What have you done to advance the goals you’ve described in your answers above in your own work? 

When residents think of our City government at work, they most often think of our Monday night meetings and introducing policy orders. But that is only a small part of a job that for me, has been about being out in the community to understand first hand our residents’ needs, and being someone who brings all stakeholders together to get real work done. I am not someone who introduces policy orders hoping progress will be made without following through. The real work in this job comes from the unseen, behind the scenes work of the follow-up meetings with City staff, volunteering in the community, talking with constituents, asking “who is not here?” and inviting them to the table to be heard.
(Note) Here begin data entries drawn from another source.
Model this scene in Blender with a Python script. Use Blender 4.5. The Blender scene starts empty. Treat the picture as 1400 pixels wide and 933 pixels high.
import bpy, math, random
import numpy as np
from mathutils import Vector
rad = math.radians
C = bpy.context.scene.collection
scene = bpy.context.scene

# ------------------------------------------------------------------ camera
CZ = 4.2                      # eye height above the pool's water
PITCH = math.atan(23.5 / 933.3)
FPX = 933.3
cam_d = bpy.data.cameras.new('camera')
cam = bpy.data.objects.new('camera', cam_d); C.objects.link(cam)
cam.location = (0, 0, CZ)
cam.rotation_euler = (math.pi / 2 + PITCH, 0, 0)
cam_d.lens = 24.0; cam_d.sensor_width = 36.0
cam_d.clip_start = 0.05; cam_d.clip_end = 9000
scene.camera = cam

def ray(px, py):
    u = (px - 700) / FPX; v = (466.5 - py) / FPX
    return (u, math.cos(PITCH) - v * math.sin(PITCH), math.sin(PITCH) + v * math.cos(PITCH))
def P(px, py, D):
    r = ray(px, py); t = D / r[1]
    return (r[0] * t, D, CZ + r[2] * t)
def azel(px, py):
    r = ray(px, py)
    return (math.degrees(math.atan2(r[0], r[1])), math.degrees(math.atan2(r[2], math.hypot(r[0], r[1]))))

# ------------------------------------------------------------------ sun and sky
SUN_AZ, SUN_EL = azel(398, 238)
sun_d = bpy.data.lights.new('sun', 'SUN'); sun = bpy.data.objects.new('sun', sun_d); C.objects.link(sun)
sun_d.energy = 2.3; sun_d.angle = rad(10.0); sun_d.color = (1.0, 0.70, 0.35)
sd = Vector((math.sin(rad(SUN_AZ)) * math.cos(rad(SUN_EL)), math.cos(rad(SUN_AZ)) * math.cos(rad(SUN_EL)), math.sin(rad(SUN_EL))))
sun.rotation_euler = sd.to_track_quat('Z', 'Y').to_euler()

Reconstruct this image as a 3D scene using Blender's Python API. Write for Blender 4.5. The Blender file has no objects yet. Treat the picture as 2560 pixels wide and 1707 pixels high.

It’s about facilitating - and leading - tough but necessary conversations about how we can best move forward. Although I have only been on the Council one term, I believe my work has had an immediate and positive impact on this community. In addition to what I’ve mentioned above, I have championed initiatives like the Police Cadet Program and Central Square BID that have been languishing for years without an advocate and gotten them done. I responded effectively to an arts community in crisis, and led by listening; as Chair of the Arts Task Force, I’ve successfully advocated for an extra $2 million to the arts budget this year, am in the process of reforming our licensing and permitting process, and have dozens of recommendations left to come. My deep understanding of our City processes and commitment to my work have made me an effective Councillor, and I will continue my results-driven work next term.